Amnesty urges Uganda's President to reject 'appalling' anti-LGBTQ bill

Ugandan lawmakers hastily passed the bill on Tuesday evening ordering harsh penalties for anyone who engages in same-sex activity.
For representational purposes.
For representational purposes.

KAMPALA: Amnesty International urged Uganda's President Yoweri Museveni Wednesday to reject a tough anti-gay bill passed by parliament, warning it was "a grave assault" on LGBTQ people.

Ugandan lawmakers hastily passed the bill on Tuesday evening ordering harsh penalties for anyone who engages in same-sex activity.

Homosexuality is already illegal in the conservative East African nation and it was not immediately clear what new penalties had been agreed.

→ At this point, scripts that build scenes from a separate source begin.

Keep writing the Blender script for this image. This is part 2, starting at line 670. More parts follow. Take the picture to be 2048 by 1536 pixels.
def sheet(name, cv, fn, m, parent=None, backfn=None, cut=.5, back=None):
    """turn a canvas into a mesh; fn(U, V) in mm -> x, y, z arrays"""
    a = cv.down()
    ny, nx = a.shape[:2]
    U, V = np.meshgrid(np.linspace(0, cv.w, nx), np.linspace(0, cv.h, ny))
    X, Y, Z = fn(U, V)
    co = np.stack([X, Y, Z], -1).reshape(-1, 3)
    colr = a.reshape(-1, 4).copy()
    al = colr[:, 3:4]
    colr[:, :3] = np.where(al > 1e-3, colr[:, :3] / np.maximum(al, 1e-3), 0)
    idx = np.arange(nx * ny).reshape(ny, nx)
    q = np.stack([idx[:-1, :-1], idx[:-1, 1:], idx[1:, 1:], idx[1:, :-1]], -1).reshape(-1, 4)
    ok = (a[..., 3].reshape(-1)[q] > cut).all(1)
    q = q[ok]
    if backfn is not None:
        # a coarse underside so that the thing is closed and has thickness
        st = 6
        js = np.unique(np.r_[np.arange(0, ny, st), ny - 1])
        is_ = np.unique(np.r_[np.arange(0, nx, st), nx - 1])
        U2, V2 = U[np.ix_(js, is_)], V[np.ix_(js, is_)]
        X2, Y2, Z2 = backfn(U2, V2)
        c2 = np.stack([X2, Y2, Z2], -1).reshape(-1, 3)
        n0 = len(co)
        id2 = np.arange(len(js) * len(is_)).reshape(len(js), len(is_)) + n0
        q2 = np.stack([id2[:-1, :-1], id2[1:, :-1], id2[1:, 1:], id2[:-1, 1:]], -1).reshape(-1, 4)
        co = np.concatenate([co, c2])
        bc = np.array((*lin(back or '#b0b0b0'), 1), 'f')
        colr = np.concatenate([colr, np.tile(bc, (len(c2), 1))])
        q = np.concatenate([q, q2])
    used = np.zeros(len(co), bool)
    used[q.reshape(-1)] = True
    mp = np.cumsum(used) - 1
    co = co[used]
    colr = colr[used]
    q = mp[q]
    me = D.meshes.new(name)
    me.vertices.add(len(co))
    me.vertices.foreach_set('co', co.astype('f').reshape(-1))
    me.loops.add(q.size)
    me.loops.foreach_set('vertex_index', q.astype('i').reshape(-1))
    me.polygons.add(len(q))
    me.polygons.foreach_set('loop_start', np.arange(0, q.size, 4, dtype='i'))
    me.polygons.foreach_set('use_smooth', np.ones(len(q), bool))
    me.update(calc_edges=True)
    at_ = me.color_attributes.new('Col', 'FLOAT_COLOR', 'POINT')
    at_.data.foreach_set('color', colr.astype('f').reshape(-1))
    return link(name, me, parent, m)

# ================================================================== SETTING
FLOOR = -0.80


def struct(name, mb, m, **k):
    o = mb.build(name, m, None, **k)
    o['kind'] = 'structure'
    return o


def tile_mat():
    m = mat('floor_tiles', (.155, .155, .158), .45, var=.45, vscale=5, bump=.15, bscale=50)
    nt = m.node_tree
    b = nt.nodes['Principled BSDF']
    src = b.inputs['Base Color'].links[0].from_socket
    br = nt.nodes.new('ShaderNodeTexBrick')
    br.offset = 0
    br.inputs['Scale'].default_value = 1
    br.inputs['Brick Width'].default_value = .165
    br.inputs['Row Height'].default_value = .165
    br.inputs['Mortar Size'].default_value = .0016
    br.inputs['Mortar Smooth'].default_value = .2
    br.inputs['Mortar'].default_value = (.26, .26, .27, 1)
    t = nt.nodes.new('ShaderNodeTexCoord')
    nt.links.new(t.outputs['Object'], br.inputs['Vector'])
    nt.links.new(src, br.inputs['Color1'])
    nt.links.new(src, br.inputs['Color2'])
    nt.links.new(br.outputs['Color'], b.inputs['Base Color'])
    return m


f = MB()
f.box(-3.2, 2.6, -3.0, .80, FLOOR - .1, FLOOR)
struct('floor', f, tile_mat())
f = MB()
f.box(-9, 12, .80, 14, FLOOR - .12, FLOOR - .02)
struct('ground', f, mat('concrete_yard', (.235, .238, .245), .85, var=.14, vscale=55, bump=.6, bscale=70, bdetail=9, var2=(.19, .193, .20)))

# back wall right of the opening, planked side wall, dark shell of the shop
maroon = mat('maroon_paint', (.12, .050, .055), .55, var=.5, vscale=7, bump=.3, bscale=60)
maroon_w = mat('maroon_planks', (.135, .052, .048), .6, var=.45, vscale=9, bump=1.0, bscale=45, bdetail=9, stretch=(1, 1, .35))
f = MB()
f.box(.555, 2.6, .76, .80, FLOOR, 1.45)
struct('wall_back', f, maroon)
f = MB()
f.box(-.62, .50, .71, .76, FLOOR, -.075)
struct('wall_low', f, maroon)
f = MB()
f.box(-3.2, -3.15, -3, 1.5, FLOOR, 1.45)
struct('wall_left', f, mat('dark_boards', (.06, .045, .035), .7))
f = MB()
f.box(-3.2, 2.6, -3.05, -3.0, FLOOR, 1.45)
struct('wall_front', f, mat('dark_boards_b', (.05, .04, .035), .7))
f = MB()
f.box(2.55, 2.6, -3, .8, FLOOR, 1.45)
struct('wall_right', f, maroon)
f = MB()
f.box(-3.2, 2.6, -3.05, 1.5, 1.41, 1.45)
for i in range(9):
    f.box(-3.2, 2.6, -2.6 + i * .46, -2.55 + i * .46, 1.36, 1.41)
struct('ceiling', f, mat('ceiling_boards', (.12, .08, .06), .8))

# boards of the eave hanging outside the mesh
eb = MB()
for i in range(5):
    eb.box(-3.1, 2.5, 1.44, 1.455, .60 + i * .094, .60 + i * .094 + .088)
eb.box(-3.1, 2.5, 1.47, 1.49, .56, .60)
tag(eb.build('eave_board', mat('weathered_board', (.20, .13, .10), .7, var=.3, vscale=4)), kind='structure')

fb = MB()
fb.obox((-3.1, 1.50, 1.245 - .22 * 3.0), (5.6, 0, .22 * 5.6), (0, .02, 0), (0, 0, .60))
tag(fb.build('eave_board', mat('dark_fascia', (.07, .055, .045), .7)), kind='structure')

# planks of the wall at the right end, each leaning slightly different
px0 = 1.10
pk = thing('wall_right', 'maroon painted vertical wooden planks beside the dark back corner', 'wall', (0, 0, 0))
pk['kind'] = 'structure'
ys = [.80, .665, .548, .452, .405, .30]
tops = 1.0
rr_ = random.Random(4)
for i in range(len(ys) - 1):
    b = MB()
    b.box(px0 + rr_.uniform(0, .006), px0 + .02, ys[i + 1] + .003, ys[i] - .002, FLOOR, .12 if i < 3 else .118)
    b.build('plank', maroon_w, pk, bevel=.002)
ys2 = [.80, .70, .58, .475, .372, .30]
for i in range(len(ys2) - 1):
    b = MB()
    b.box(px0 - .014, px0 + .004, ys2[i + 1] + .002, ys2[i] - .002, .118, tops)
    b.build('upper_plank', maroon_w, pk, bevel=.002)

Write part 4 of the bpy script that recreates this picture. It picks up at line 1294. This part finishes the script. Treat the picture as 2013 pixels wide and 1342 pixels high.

"This ambiguous, vaguely worded law even criminalises those who 'promote' homosexuality," Amnesty's east and southern Africa director, Tigere Chagutah, said.

Lawmakers amended significant portions of the original draft legislation with all but one speaking in favour of the bill.

MP Fox Odoi-Oywelowo, a member of Museveni's National Resistance Movement, party who spoke against the bill, told AFP that offenders would face life imprisonment or even the death penalty for "aggravated" offences.

Amnesty said Museveni "must urgently veto this appalling legislation", adding that it would "institutionalise discrimination, hatred, and prejudice" against the LGBTQ community.

The discussion about the bill in parliament has been laced with homophobic language and Museveni himself last week referred to gay people as "these deviants".

Nevertheless, the 78-year-old leader has consistently signalled he does not view the issue as a priority, and would prefer to maintain good relations with Western donors and investors.

Uganda is notorious for its intolerance of homosexuality -- which was criminalised under colonial-era laws.

But since independence from Britain in 1962 there has never been a conviction for consensual same-sex activity.

In 2014, Ugandan lawmakers passed a bill that called for life in prison for people caught having gay sex.

A court later struck down the law on a technicality, but it had already sparked international condemnation, with some Western nations freezing or redirecting millions of dollars of government aid in response.

Last week, police said they had arrested six men for "practising homosexuality" in the southern lakeside town of Jinja.

Another six men were arrested on the same charge on Sunday, according to police.